What it could mean for people
For nuclear cleanup on Earth, radiotrophic fungi are unlikely to be silver bullets. They do not neutralize radioactive isotopes. What they can do is influence how radiation interacts with materials and potentially sequester certain metals through chemical binding. Their pigments could inspire new radiation shields made from melanin composites, which early studies suggest can block ionizing radiation more effectively per unit mass than many traditional materials.
There are bolder ideas on the horizon. Some researchers have proposed building self-replenishing barriers that grow from spores, water, and nutrients, thickening in response to a radiation gradient. Others speculate about bioelectric devices that harness melanin’s electron-shuttling behavior to harvest a trickle of energy from radiation-rich environments. These concepts sit at the boundary of science and engineering, where a better mechanistic understanding will make or break them.

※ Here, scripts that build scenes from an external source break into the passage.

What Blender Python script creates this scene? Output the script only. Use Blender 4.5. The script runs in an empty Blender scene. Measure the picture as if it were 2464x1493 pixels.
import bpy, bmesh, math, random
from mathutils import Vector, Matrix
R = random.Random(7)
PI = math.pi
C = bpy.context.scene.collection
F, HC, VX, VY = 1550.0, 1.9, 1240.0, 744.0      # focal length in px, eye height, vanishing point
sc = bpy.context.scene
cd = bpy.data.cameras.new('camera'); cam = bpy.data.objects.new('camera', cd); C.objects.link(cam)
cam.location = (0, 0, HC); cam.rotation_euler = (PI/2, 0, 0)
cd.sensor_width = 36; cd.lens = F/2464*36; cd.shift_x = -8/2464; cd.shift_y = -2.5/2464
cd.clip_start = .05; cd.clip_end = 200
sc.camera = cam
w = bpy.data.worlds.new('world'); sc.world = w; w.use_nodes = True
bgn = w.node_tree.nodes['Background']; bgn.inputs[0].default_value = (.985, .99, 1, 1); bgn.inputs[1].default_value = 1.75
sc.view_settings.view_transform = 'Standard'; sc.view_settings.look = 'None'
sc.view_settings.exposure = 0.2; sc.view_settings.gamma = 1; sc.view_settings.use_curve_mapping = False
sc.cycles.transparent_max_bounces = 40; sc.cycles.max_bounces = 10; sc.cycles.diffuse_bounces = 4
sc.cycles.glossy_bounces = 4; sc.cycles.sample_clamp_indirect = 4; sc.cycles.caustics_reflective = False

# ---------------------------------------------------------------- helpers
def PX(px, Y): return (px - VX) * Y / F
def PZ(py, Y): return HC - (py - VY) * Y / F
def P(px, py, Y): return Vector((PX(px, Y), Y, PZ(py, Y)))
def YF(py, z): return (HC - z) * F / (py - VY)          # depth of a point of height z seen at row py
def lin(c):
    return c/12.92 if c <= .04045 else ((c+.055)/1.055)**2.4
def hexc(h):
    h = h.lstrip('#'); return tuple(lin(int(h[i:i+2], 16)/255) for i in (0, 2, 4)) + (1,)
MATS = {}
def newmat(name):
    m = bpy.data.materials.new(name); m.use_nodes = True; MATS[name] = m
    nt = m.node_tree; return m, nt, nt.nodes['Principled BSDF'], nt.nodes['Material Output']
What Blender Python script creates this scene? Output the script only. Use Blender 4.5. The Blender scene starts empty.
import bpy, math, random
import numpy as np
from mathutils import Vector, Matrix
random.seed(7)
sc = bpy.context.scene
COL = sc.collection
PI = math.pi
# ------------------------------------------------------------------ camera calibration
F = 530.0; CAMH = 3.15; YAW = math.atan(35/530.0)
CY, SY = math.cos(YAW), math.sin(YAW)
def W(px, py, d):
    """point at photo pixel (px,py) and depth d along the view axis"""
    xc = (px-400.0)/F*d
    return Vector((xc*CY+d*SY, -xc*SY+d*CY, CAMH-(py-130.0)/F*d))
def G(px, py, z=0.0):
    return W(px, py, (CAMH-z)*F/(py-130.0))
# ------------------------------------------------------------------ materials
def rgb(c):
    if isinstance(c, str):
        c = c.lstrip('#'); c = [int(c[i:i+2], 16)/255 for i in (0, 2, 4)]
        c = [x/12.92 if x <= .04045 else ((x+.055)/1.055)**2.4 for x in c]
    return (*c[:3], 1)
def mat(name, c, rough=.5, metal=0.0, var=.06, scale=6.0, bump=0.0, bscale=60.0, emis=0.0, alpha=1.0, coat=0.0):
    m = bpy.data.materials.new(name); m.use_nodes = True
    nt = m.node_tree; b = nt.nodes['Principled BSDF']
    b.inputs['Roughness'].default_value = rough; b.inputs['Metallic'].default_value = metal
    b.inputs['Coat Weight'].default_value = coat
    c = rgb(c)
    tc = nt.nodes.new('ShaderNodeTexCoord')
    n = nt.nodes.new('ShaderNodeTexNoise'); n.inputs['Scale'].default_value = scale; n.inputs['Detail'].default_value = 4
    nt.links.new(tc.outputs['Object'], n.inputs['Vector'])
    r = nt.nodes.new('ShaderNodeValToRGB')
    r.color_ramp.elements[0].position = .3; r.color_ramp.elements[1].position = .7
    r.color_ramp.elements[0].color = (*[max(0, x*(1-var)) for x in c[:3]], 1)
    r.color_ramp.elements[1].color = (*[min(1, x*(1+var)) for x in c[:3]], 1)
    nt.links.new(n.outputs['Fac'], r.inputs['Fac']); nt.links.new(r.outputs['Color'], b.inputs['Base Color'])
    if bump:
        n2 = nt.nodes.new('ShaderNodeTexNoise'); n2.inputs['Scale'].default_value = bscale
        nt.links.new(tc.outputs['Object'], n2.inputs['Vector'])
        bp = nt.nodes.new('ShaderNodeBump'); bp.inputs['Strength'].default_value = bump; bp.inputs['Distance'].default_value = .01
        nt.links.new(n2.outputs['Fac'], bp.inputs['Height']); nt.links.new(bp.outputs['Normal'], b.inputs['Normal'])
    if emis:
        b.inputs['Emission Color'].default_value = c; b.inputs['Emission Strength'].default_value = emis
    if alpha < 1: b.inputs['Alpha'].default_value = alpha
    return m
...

The scientific debate, in plain view
Claims that fungi at Chernobyl truly feed on radiation can overshoot the data. The field is young, the experiments are hard, and alternative explanations remain on the table. The strongest evidence shows that melanized fungi change their growth and metabolism in radiation fields and that melanin’s electronic properties shift in ways that could support energy transduction. The decisive test would trace energy from ionizing radiation into biochemical currency and new biomass under rigorously controlled, nutrient-limited conditions.
That is why ongoing work matters. Research plans presented to the Committee on Space Research in 2022 outlined future studies at the Chernobyl site that will measure how radiation exposure alters metabolism in melanized fungi such as Cryptococcus neoformans. The tools are catching up, from high-resolution spectroscopy of pigments to isotope tracing of carbon fixation. With each experiment, the picture sharpens.